Help needed in icpc 2019 amritapuri onsite problem

Hello Everyone,
Can anyone help me regarding this problem from acm icpc 2019? I was applying simple dfs to construct the tree but I got WA and I also realize that it is not so simple. May be I am not able to understand the problem.
According to me,the only time when the tree cannot be constructed is when the graph is disconnected.Are there any other conditions??I think that a connected graph will always give us a tree by applying dfs and dfs will hold the edge relation in the given graph.
Thanks in advance to anyone who would help me…


Let us assume there exist such a tree. Also add the node itself to the adjacency list.

Observation 1

Now we can see that that the root node is a an ancestor of all the nodes. Therefore we can deduce it must have n edges.

Observation 2

Each path from the root to a leaf will be fully connected(Every pair of nodes will have an edge).

Observation 3

We cannot differentiate between the nodes that have n edges, since they are all connected to everything else, so any of them may be the root and we will get a correct answer.

Observation 4

The number of edges is the number of the nodes in it’s subtree plus the number of ancestors as these are the only ones that satisfy the given conditions.

Observation 5

Each node will be connected to at least one node with at least as many edges as itself except the root node since the ancestor’s subtree will be larger by at least one, and the number of ancestors of the immediate ancestor will be less by only one.

Observation 6

Therefore we can build the tree by going in decreasing order of the edge sizes, since every node’s parent will already be in the tree.

Observation 7

Notice that in any subgraph that is a line, all of the nodes will have the same adjacency list, since they will still be in the same paths, therefore we can swap them to still get an answer(Observation 2).

Observation 8

The order won’t be fixed because some nodes may have equal number of edges. Any such order will be correct. This can be proved by the fact the number of edges is the sum of ancestors plus the size of the subtree. For the number of edges to be equal there are 2 cases. They either have an edge between them or they don’t.
If they don’t have an edge, any order is fine, because it won’t be the child of any node in it’s subtree.

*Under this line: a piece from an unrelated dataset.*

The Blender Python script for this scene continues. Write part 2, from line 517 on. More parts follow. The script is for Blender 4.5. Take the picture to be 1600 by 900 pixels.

If they do, we can claim that all the nodes in the path have only have one child(Use observation 4) Therefore swapping two of them will still create the same graph(Observation 7).

Observation 9

Now we know that we can go in decreasing size of adjacency list, we still need to find which node is the parent. Check all the nodes it’s connected to in the current tree, and connect it to the deepest one, since all of the other nodes in it’s adjacency list must be ancestors of that node. Remember we assumed a tree exists.

Final Algorithm

Sort the nodes in decreasing order of the size of the adjacency list. Then make the first node the root, and then keep on adding edges to the deepest node it’s connected to in the current tree. This will create a correct tree if there exist a solution. Now check if this tree satisfies the answer. If it doesn’t, there doesn’t exist any tree.

My solution : CodeChef: Practical coding for everyone


Thank you Sir for your quick response.I am reading your answer and trying to understand.In the meantime, it will be helpful to know why a simple dfs of the given graph does not work?